Síndrome de la ventana rota
La Brigada de Conservación de Monumentos la conforman una restauradora de bienes muebles, acompañada por cinco auxiliares y un profesional en salud y seguridad en el trabajo. Dice la subdirectora de la Brigada que “hay monumentos que los intervenimos y al día siguiente están como si no hubiéramos pasado y nadie vio el trabajo. Lo que ocurre es que en el espacio público sucede lo que llamamos ‘el síndrome de la ventana rota’: aparece un grafiti y a los ocho días está lleno de grafitis”.
Sobre el caso particular de La Pola, Salge explicó: “Es de las pocas heroínas reconocidas en el espacio público. No es un colonizador español, pero sirve como punto para reivindicar luchas feministas del presente. Realmente los que intervienen esa escultura no están atacando, están es usando la figura para amplificar un mensaje”.
Por su parte, la subdirectora Hernández destaca que al hablar de grafiti “no podemos reducirlo a afectaciones al patrimonio. El grafiti va pintando todo a su paso. Una se sienta en el Comité Distrital de Grafiti, y así como hay jóvenes que nos dicen: ‘Es que queremos una ciudad 100 % grafiteada’, hay otros experimentados que opinan: ‘Monumentos no se tocan’”.
Hay otros casos notables, como el monumento de La Mariposa, en San Victorino. Rodeado de un contexto complejo, también ha sido un reto para la Brigada del IDPC. “Allí teníamos un problema, porque era un punto sanitario. Ahora hay un negocio de moda, donde ponen brackets falsos. Como esto requiere cierta sanidad, pusieron un aviso que dice: “Si se orina en el monumento, paliza fija”. La Brigada lo limpió, pero no duró dos días, por eso con el equipo se buscan formas de intervenir atendiendo el contexto y proyectando que el mantenimiento dure más tiempo.
Adopta un monumento
Varias preguntas quedan: “¿Debería ser el patrimonio inamovible? ¿Qué hacer con los monumentos que no dicen nada?”, se preguntó Manuel Salge. Por su parte, el historiador afirmó: “La resignificación de los monumentos y la reconstrucción del vínculo entre estos y la ciudadanía requiere un enfoque integral, sustentado en principios de participación, justicia simbólica y sostenibilidad patrimonial”.
Precisamente, ante tanta complejidad, el IDPC intenta propiciar mayor aceptación y cuidado de los monumentos en la ciudadanía. “Adopta un monumento’. “Son siete líneas posibles de adopción. Te puedes vincular a una o a las siete”. Un ejemplo es el de “Las Madrinas de Banderas”, que adoptaron el monumento con 21 astas. Cada una tiene una cuidadora.
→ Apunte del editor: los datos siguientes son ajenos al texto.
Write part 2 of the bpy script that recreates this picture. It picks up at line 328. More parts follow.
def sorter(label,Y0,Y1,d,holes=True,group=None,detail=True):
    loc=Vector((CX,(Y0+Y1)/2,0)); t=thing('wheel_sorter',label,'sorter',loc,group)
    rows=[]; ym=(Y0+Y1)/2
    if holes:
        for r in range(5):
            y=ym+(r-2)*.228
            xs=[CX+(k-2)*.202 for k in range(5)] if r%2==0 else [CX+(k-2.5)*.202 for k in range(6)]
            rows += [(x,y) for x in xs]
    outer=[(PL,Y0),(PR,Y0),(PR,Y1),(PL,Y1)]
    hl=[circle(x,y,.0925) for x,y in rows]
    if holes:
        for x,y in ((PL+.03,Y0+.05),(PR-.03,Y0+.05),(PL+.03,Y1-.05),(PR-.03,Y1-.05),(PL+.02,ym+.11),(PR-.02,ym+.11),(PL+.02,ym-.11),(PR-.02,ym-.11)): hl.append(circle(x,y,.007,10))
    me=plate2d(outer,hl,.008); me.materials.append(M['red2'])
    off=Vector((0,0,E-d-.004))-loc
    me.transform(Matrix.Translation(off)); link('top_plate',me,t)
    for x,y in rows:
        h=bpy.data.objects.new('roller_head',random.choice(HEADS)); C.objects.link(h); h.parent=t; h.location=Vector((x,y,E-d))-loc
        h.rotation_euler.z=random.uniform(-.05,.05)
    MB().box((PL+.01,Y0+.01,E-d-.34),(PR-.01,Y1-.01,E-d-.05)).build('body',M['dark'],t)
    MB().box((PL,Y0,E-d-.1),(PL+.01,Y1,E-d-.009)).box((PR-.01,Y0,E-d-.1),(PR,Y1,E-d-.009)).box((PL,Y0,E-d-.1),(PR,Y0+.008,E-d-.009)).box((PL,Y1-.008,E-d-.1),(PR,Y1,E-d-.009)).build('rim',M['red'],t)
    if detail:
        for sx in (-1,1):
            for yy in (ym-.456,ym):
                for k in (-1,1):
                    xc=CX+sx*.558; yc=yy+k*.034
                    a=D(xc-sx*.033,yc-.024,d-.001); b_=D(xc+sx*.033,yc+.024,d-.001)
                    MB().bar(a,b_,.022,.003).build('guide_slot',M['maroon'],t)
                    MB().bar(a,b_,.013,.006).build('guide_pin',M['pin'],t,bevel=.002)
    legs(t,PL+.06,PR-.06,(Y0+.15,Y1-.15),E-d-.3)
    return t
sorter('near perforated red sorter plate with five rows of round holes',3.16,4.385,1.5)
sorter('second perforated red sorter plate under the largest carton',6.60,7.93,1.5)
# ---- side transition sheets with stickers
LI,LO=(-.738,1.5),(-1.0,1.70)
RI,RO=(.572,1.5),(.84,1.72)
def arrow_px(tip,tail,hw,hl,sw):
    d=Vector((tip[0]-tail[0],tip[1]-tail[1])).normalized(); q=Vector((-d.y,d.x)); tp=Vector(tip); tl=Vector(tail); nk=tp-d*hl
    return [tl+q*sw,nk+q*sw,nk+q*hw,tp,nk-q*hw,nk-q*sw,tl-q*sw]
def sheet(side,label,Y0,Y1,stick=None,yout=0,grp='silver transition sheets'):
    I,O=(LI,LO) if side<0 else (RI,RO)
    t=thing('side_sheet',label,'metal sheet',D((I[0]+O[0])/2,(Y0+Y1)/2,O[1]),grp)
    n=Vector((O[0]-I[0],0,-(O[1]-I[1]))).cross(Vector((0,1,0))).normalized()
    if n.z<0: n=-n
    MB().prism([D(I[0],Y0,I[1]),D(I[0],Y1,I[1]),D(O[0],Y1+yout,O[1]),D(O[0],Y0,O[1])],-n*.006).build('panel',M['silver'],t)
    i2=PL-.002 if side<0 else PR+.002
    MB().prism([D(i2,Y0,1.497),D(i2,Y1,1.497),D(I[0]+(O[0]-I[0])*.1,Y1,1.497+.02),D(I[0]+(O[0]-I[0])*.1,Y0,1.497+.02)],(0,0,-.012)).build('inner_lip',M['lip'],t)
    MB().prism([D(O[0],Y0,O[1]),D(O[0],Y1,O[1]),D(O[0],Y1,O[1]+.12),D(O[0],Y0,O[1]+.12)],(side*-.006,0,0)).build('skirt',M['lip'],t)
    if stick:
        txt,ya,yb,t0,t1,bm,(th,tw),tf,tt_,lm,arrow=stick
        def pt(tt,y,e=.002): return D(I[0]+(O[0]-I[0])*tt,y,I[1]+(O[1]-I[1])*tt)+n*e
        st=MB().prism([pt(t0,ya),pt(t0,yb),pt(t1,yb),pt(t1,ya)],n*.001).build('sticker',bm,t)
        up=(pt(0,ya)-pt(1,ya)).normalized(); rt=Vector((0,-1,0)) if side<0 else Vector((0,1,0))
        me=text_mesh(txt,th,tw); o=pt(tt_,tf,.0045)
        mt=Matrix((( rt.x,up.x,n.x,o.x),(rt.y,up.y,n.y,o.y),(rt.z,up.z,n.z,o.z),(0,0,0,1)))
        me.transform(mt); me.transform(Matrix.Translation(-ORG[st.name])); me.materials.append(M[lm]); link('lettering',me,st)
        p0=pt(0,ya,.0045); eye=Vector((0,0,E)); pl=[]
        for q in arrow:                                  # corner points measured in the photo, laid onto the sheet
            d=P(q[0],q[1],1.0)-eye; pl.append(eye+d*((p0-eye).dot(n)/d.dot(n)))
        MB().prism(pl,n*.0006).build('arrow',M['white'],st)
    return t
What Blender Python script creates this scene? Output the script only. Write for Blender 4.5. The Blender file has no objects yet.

Este monumento “constituye un ejemplo de conflicto hermenéutico en torno a los sentidos del patrimonio.
Mientras algunos sectores sociales lo interpretan como una exaltación de la figura femenina y de ideales de justicia (como las madrinas), otros lo asocian con una herencia imperialista y excluyente. Estas disonancias interpretativas han derivado en procesos de concertación ciudadana orientados a garantizar su preservación, resignificación y uso respetuoso”.
“Los adoptantes son muy importantes, porque les interesa tener en buenas condiciones su monumento, ya sea porque es cerquita o porque es importante para él/ellas lo que representa. Tenemos miles de casos que parecen raros, que adoptan obras de las que nadie se percató”, señaló la subdirectora de la Brigada. Pardo concluye con la siguiente lección: “Solo a través de este compromiso transversal será posible reactivar el potencial democrático de los monumentos, resignificarlos como espacios de encuentro y diálogo, y promover una memoria urbana que no excluya, sino que reconozca y celebre la diversidad de experiencias e identidades que configuran la historia de la ciudad”.